▸ Aim of the exercise:
Return the material exactly, first line through the line containing "COL = SC.collection", and nothing more. Pictures stay out.

▸ Given data:
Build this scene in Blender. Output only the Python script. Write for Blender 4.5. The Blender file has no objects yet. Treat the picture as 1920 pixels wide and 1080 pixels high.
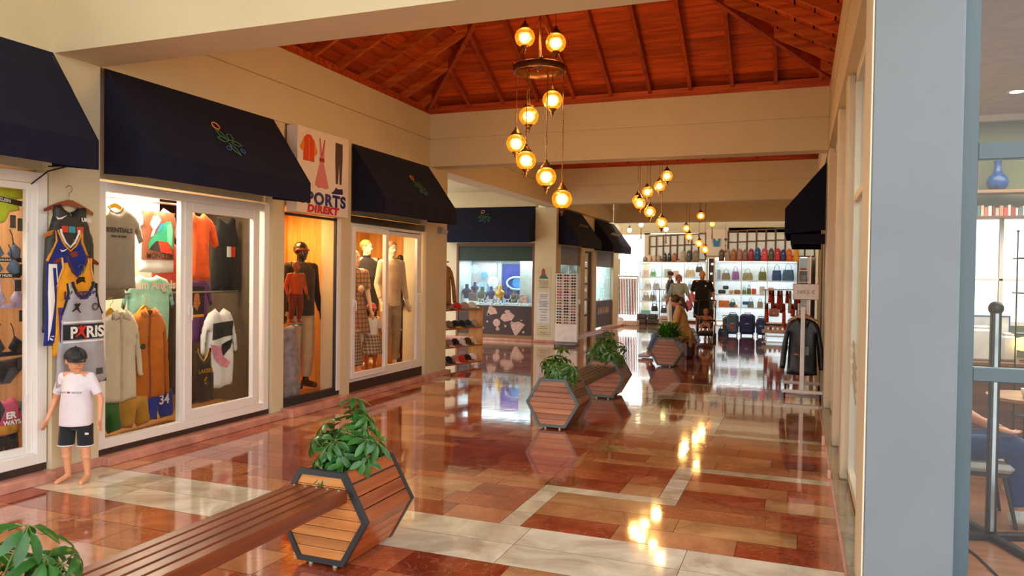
import bpy, math, random
from mathutils import Vector, Matrix, Euler
R = math.radians
PI = math.pi
SC = bpy.context.scene
COL = SC.collection

# ---------------------------------------------------------------- camera, sky, sun, big lamps, exposure
cam_d = bpy.data.cameras.new('camera')
cam = bpy.data.objects.new('camera', cam_d)
COL.objects.link(cam)
cam_d.sensor_width = 36.0
cam_d.lens = 1400.0 / 1920.0 * 36.0
cam_d.clip_start = 0.05
cam_d.clip_end = 300
def _cam_matrix(yaw, pitch, roll, loc):
    cy, sy = math.cos(yaw), math.sin(yaw)
    f = Vector((-sy * math.cos(pitch), cy * math.cos(pitch), -math.sin(pitch)))
    r0 = Vector((cy, sy, 0)); u0 = r0.cross(f)
    r = r0 * math.cos(roll) + u0 * math.sin(roll)
    u = u0 * math.cos(roll) - r0 * math.sin(roll)
    m = Matrix.Identity(4)
    for i in range(3):
        m[i][0] = r[i]; m[i][1] = u[i]; m[i][2] = -f[i]; m[i][3] = loc[i]
    return m
cam.matrix_world = _cam_matrix(R(21.02), R(1.0), R(0.80), (0, 0, 1.65))
SC.camera = cam
cam_d.dof.use_dof = True
cam_d.dof.focus_distance = 6.0
cam_d.dof.aperture_fstop = 7.0

w = bpy.data.worlds.new('world'); SC.world = w; w.use_nodes = True
wn = w.node_tree
wb = wn.nodes['Background']
_tc = wn.nodes.new('ShaderNodeTexCoord'); _sx = wn.nodes.new('ShaderNodeSeparateXYZ'); _cr = wn.nodes.new('ShaderNodeValToRGB')
wn.links.new(_tc.outputs['Generated'], _sx.inputs[0]); wn.links.new(_sx.outputs['Z'], _cr.inputs[0])
_cr.color_ramp.elements[0].position = 0.0; _cr.color_ramp.elements[0].color = (0.62, 0.58, 0.50, 1)
_cr.color_ramp.elements[1].position = 0.35; _cr.color_ramp.elements[1].color = (0.95, 0.97, 1.0, 1)
_e = _cr.color_ramp.elements.new(0.05); _e.color = (1.0, 0.97, 0.90, 1)
wn.links.new(_cr.outputs[0], wb.inputs['Color'])
wb.inputs['Strength'].default_value = 1.95

def area(name, loc, rot, sx, sy, power, color=(1, 1, 1)):
    l = bpy.data.lights.new(name, 'AREA'); l.shape = 'RECTANGLE'; l.size = sx; l.size_y = sy
    l.energy = power; l.color = color
    o = bpy.data.objects.new(name, l); COL.objects.link(o); o.location = loc; o.rotation_euler = rot
    return o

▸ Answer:
Build this scene in Blender. Output only the Python script. Write for Blender 4.5. The Blender file has no objects yet. Treat the picture as 1920 pixels wide and 1080 pixels high.
import bpy, math, random
from mathutils import Vector, Matrix, Euler
R = math.radians
PI = math.pi
SC = bpy.context.scene
COL = SC.collection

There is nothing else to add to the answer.